═════ Material for this exercise

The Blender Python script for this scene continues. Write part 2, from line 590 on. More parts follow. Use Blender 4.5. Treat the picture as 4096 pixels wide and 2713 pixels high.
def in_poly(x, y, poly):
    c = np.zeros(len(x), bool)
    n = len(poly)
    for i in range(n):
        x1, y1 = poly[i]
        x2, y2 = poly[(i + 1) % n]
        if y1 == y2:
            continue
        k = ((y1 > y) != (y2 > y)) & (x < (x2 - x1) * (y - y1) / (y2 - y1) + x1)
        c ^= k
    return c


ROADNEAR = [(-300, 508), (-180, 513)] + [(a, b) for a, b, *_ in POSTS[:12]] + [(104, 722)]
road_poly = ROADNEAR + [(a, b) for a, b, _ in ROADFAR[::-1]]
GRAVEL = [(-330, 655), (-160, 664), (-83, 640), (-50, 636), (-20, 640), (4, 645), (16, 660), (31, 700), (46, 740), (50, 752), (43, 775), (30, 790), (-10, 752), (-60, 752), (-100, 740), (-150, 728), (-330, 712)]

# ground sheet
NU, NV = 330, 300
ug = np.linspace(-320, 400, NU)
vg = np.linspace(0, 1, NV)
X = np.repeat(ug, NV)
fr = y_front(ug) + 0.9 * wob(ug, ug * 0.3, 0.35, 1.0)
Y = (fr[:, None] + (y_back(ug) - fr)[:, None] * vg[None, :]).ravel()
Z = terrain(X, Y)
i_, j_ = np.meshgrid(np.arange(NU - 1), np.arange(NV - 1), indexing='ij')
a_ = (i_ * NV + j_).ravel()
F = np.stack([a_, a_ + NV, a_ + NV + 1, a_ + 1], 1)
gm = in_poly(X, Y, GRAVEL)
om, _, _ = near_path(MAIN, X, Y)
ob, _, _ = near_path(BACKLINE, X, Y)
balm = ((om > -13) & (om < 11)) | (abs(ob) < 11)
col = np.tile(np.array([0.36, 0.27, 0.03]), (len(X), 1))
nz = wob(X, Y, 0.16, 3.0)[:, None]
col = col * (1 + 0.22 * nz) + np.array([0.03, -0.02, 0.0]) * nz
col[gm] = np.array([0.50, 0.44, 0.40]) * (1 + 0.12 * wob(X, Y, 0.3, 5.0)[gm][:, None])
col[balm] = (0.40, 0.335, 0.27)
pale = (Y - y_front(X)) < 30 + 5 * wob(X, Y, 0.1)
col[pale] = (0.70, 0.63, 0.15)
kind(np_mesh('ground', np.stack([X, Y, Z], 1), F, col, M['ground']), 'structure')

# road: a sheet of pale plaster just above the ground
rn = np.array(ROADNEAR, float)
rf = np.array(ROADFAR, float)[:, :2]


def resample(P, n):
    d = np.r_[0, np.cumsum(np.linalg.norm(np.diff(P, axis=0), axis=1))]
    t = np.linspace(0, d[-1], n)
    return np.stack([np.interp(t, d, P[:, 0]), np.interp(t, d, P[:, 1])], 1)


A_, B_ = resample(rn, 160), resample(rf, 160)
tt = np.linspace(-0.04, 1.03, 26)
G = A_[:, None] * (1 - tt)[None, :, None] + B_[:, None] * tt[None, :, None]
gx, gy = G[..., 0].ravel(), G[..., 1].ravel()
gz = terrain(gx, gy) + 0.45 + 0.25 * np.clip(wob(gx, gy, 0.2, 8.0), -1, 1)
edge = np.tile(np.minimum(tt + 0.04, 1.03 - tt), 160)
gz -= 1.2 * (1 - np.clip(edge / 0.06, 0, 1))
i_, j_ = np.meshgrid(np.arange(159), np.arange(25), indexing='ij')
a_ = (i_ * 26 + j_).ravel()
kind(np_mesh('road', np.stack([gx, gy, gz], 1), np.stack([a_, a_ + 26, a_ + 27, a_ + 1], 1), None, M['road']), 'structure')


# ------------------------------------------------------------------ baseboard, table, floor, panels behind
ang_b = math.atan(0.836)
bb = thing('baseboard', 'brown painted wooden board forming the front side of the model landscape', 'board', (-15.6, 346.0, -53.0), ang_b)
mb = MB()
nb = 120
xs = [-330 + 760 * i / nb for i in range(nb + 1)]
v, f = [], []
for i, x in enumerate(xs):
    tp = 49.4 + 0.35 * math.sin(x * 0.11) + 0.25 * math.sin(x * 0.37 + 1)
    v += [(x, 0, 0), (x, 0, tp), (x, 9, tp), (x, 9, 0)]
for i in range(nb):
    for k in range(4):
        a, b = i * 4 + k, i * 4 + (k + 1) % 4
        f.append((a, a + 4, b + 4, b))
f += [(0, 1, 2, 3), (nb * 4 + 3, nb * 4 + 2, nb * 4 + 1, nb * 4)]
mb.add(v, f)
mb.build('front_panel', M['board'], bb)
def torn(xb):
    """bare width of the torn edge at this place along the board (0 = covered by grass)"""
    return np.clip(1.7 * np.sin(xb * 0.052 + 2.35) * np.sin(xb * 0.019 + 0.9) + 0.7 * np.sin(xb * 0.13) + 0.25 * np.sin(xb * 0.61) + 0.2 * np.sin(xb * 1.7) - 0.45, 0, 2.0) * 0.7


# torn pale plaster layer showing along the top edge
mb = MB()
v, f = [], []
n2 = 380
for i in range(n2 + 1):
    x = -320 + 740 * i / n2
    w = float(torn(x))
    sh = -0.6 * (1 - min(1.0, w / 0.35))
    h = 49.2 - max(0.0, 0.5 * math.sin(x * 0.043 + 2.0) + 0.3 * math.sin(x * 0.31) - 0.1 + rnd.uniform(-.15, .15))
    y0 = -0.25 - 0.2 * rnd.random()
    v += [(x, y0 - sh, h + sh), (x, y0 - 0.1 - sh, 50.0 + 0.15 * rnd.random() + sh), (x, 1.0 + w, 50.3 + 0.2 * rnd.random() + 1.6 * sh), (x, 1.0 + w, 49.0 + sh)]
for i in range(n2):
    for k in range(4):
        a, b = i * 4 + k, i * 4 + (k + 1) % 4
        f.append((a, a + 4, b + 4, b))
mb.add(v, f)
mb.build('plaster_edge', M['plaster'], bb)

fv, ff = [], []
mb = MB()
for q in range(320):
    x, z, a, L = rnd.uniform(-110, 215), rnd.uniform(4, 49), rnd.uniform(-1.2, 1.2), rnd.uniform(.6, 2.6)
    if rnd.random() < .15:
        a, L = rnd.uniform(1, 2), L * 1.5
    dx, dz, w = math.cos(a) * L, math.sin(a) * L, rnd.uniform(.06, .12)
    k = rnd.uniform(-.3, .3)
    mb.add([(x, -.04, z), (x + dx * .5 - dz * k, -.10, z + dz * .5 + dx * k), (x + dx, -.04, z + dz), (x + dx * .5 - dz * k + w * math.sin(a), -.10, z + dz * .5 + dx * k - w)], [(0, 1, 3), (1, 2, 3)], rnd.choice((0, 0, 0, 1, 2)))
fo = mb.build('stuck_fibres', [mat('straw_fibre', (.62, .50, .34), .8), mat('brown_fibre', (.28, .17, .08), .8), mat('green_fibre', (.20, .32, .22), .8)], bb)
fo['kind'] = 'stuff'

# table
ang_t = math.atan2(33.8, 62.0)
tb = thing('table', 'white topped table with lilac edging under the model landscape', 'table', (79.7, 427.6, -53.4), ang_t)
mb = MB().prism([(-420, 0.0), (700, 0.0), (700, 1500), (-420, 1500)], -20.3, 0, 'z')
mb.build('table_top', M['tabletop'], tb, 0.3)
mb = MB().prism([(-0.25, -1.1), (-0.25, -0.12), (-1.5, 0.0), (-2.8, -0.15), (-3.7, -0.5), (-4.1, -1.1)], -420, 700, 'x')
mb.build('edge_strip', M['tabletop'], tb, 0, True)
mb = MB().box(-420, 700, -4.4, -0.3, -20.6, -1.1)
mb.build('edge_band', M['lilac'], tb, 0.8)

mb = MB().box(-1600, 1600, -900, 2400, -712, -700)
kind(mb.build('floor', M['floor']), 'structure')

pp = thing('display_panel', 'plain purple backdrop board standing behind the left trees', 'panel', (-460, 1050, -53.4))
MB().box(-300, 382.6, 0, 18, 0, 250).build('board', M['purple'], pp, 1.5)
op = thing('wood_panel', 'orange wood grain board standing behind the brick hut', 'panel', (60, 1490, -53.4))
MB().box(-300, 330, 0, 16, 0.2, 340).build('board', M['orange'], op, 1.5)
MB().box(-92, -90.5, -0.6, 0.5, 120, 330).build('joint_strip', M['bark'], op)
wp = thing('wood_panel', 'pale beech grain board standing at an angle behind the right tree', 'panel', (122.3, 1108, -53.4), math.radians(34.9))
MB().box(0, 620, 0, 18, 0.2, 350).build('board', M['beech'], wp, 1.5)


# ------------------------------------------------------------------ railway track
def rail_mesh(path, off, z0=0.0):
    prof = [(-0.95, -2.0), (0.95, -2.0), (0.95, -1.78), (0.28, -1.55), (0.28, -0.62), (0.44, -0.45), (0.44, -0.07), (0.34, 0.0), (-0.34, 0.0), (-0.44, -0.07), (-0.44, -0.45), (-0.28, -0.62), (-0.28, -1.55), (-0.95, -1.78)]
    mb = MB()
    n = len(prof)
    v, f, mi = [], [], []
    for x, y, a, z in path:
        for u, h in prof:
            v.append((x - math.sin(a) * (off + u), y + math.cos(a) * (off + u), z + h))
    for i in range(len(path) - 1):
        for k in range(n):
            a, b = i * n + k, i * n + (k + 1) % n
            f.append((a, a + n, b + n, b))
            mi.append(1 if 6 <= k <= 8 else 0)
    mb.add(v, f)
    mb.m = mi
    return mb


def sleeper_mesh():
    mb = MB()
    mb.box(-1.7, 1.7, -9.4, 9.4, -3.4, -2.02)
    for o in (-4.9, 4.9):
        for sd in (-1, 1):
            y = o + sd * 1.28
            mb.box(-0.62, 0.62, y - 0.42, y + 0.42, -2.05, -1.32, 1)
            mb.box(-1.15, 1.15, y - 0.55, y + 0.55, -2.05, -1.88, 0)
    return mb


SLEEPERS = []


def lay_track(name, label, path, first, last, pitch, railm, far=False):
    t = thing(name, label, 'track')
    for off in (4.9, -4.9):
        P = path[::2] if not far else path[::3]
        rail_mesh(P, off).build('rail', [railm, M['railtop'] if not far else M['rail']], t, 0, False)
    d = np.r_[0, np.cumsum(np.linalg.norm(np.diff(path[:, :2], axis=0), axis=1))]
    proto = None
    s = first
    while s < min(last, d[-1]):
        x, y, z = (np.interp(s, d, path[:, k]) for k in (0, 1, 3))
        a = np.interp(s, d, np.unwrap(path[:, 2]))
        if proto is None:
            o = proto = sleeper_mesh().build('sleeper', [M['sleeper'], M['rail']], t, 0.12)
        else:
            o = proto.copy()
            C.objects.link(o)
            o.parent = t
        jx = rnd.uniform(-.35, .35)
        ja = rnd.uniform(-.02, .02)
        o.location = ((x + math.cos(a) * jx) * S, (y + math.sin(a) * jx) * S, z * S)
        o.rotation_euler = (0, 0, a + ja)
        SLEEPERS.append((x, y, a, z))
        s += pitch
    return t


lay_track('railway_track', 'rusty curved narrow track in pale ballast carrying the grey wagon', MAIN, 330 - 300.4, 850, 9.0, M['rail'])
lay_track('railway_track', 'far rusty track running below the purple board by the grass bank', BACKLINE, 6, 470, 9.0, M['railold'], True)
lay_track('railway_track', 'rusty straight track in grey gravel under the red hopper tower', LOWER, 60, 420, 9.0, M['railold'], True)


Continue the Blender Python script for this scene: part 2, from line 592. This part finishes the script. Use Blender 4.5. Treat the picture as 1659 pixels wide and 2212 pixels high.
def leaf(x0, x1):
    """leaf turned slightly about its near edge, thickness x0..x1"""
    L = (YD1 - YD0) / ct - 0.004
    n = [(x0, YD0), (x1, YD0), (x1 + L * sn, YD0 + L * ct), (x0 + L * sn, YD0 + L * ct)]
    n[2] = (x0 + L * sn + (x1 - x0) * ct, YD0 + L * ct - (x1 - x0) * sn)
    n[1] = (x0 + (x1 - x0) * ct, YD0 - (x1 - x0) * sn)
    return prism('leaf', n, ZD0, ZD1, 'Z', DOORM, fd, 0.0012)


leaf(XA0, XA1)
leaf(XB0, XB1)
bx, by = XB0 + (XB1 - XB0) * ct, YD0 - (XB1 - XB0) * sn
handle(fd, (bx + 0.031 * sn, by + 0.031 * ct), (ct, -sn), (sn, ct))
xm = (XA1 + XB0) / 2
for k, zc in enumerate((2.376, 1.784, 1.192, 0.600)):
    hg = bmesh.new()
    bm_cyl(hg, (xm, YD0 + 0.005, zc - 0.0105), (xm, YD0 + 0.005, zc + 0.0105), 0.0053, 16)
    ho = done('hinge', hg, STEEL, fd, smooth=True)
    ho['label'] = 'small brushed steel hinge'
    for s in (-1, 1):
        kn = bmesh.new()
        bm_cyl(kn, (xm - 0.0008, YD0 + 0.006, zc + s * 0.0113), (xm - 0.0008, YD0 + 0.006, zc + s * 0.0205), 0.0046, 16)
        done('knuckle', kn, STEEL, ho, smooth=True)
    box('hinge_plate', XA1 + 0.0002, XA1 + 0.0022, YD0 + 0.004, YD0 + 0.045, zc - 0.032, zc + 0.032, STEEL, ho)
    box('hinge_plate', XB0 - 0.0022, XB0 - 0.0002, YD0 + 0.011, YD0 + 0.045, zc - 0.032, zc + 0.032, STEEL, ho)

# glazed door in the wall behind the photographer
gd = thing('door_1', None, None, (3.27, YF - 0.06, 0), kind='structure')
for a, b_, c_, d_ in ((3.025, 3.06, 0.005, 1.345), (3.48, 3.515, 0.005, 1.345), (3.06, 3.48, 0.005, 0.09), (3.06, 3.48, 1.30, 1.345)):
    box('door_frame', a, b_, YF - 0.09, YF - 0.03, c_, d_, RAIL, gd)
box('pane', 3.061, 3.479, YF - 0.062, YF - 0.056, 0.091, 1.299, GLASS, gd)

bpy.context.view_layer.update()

══════════

**Task directions**
Reproduce verbatim only this range: the first line of the material through the line that contains "728), (-330, 712)]", inclusive.

**Reply**
The Blender Python script for this scene continues. Write part 2, from line 590 on. More parts follow. Use Blender 4.5. Treat the picture as 4096 pixels wide and 2713 pixels high.
def in_poly(x, y, poly):
    c = np.zeros(len(x), bool)
    n = len(poly)
    for i in range(n):
        x1, y1 = poly[i]
        x2, y2 = poly[(i + 1) % n]
        if y1 == y2:
            continue
        k = ((y1 > y) != (y2 > y)) & (x < (x2 - x1) * (y - y1) / (y2 - y1) + x1)
        c ^= k
    return c


ROADNEAR = [(-300, 508), (-180, 513)] + [(a, b) for a, b, *_ in POSTS[:12]] + [(104, 722)]
road_poly = ROADNEAR + [(a, b) for a, b, _ in ROADFAR[::-1]]
GRAVEL = [(-330, 655), (-160, 664), (-83, 640), (-50, 636), (-20, 640), (4, 645), (16, 660), (31, 700), (46, 740), (50, 752), (43, 775), (30, 790), (-10, 752), (-60, 752), (-100, 740), (-150, 728), (-330, 712)]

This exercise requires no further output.